This first ran on Splice Today.
What is good music? In America (and not just America) the answer often comes down to, what is authentic?
Bob Dylan is certainly a touchstone of authenticity. The roughness of his singing and the improvisatory almost/randomness of his lyrics signal honesty, down-home genius, and virile swagger; his is a world where you meet women working in topless places and stop in for a beer. His references to folk, blues, and country sources points to experiences of pain and loss. He knows about folks who are real, and so he’s real too.
Obviously, Air Supply is coming from a somewhat different place.

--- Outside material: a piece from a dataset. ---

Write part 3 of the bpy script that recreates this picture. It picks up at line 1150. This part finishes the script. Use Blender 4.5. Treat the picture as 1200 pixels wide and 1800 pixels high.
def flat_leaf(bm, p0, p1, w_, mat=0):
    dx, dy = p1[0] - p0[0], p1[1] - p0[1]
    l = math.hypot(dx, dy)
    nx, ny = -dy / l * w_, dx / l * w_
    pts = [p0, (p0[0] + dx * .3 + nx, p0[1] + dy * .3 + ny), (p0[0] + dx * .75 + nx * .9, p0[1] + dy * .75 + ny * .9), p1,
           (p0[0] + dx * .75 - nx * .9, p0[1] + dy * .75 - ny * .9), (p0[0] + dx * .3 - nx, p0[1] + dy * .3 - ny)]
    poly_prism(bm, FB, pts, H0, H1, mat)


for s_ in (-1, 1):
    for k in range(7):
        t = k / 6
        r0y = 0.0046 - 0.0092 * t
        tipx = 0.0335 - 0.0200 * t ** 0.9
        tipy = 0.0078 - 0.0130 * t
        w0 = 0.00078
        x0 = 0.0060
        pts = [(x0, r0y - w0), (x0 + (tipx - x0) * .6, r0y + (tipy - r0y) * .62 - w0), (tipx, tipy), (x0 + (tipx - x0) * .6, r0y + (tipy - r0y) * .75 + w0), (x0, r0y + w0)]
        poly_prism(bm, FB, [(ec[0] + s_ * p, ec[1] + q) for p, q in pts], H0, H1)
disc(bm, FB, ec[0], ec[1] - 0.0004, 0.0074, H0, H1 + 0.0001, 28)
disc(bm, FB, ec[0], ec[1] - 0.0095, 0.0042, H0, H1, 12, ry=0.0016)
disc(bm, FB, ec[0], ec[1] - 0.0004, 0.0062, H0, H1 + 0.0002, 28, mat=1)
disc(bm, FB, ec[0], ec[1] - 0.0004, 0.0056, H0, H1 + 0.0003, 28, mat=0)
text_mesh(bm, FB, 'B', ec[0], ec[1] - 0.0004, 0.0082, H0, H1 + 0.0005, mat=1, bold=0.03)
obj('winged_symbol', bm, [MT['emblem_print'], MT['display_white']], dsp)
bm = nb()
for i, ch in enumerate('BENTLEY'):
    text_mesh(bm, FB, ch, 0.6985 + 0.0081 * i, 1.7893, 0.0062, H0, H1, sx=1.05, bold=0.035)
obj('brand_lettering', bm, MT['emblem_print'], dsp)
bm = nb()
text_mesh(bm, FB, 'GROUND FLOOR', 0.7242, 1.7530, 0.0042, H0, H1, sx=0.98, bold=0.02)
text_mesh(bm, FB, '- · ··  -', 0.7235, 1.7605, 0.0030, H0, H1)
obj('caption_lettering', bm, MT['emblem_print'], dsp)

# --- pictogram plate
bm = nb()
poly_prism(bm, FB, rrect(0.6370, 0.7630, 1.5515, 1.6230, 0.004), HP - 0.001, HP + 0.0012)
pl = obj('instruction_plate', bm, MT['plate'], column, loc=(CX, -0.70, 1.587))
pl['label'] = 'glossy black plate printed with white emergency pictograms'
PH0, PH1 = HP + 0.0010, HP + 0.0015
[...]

The reason Air Supply is a butt and a punch line is because it isn’t Bob Dylan. Instead of gritty amateurishness, Air Supply has that professionally slick piano tinkling along someplace that is absolutely not a cross roads and Russell Hitchcock emoting like a fruity castrati in too-tight pants. The winking reference to making the “stadiums rock” (emphatically in quotations) as a vivisected guitar pretends to be cock rock for a couple of bars just underlines the gratuitous lack of grit. Because there is no grit. There is only schmaltz.
So, yes, if you’re looking for authenticity, Air Supply is telling you right there in their name they are the wrong vendor. Instead, what Air Supply has to sell is their very inauthenticity; the transparent showmanship of bathos. Instead of knowing earthiness, you get that preposterously gifted voice soaring amidst lyrical puffery like “The beating of my heart is a drum and it’s lost and it’s looking for a rhythm like you.” It’s a towering cotton candy blank; emotions pinned, as the song says, to not much if anything. Rather than pretending to be real when you listen to Air Supply, you get to pretend to not be.
Air Supply isn’t a great band…but some inauthentic bands are.
The Carpenters are working the same sort of territory as Air Supply — you’ve got the tinkling piano, you’ve got music heading for the ramparts, you’ve got the voice heading up there with it. Karen Carpenter’s singing has a purity and expressiveness that Hitchcock’s helium novelty lacks, though, and Neil Sedaka’s lyrics manage sophisticated cheese that’s a significant improvement on Air Supply’s more lumpen brand. As a result, the smooth surface comes across not just as exuberant bombast, but as a kind of disavowed desperation. The smiling Disney mask gapes open, and inside is a bleak emptiness of soul.
That’s the appeal of Brian Wilson’s music as well. Why exactly the Beach Boys are critical darlings is a bit unclear; perhaps it’s just that they timed their careers right in the middle of boomer heaven, or maybe it’s the flashes of Chuck Berry-esque guitar on their early hits. But by the time of the 1968 Friends, such authenticity as there was is gone, and what you’re left with is the kind of fruity, neutered vocals that will later lift Air Supply aloft, and the funkless, polished plastic jazz arrangement that Richard Carpenter would clone. Even more than his successors, Wilson wallows in his inauthenticity — the vacuous space where a real self should be.
“I get a lot of thoughts in the morning
I write ’em all down
If it wasn’t for that
I’d forget ’em in a while.”
The next verse is him trying to remember a friend’s phone number and thinking about it and remembering it and calling, but then the friend isn’t home so he has to write a letter. No doubt consumption of weed (and other things) is in part responsible for this anti-narrative, but through whatever chemical combination, the song is about its lack of being about anything — it’s adrift in its own expansive hollowness. Proponents of authenticity often argue that you need to be real to be an individual, but in their different kinds of lacks, Air Supply, the Carpenters, and the Beach Boys show that you can be idiosyncratic and even occasionally beautiful and still be made out of nothing at all.